Si l’on excepte l’épreuve inaugurale du tout premier championnat du monde de Formule 1 en 1950, le Grand Prix de Grande-Bretagne où Ferrari n’avait pas envoyé de monoplaces, la Scuderia était présente dès la course suivante à Monaco. Elle était toujours à pied d’œuvre au Grand Prix d’Abou Dhabi il y a quelques jours. Aucune autre écurie ne peut revendiquer une aussi longue existence et surtout aucune ne peut se targuer d’avoir vécu ces 75 années au plus haut niveau. Au plus haut ? C’est ce que les esprits exaltés aimeraient retenir. Mais c’est aussi un paradoxe de constater que cette monumentale institution ait eu autant besoin d’attirer les plus grands de leur époque pour sauver le chef d’œuvre en péril.

L’énigme Hamilton

Le dernier appelé à s’y coller fut Lewis Hamilton. Rien moins que le pilote le plus titré de tous les temps. Le plus charismatique aussi, notion beaucoup plus importante qu’on ne voudrait le croire pour fédérer une équipe derrière soi. Il est encore bien trop tôt pour tirer un bilan définitif de l’action de l’Anglais chez les Transalpins, mais force est de constater que l’exercice 2025 ne plaide pas en sa faveur. On sera même plus direct : parmi les stars engagées pour sauver Maranello, il présente le plus mauvais bilan : aucune victoire, aucun podium !

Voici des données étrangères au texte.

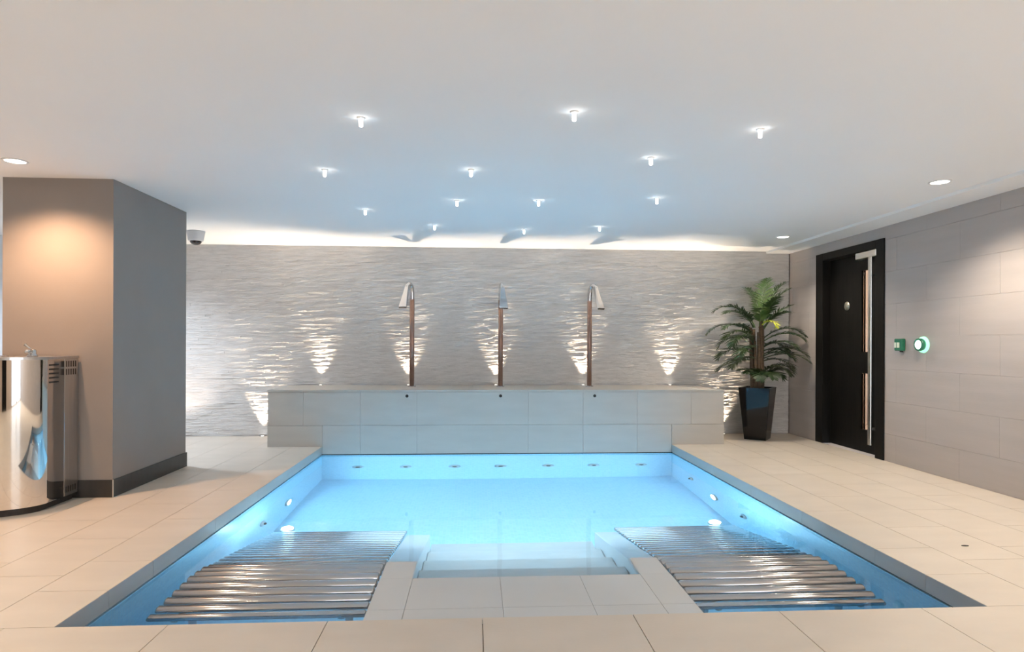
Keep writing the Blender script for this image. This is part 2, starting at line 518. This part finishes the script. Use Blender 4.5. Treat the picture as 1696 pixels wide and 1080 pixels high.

En 2025, les difficultés de la Scuderia semblèrent parfois glisser sur Lewis Hamilton © DR

Pire ! À l’inverse de ses plus illustres prédécesseurs, il adopta une attitude étrangement fataliste où la fameuse qualité de fédérateur évoquée plus haut fut incroyablement absente. Même Alain Prost lors de la pénible saison 1991 montra plus de cœur à l’ouvrage que l’actuel leader de la Scuderia. Comme toujours dans ce genre de problème, la solution ne tient pas en une seule pièce – ce serait tellement simple – mais en une grande recette qui prend, ou ne prend pas. La SF-25 de 2025 est certainement une des productions les moins réussies de ces dernières années, mais d’autres avant Lewis durent composer avec un matériel médiocre à améliorer.

La maison en feu

Alberto Ascari fut le premier champion de la Scuderia, en 1952 et 1953. Les 500 F2 dominaient la concurrence et… tout allait bien ! Puis arrivèrent des modèles plus aléatoires, rendus d’autant moins performants par une adversité de qualité, Mercedes pour ne pas la nommer. Fin 1955, Ferrari se retrouva dans une grande impasse technologique et financière. La maison était en feu (déjà !) et il fallait agir d’urgence ! Deux apports furent déterminants dans le sauvetage de la vénérable institution modénaise : le « cadeau » des Lancia D50 au Commendatore, assorti d’un bon paquet de lires du gouvernement italien, et l’arrivée dans l’écurie du champion incontesté Juan Manuel Fangio. Les D50 devenues Ferrari-Lancia se révélèrent d’excellentes voitures, ce qu’on avait subodoré en 1955, et le maestro argentin remplit sa mission en ramenant la couronne mondiale à Maranello, bien aidé par ses coéquipiers Castellotti, Musso et surtout Collins.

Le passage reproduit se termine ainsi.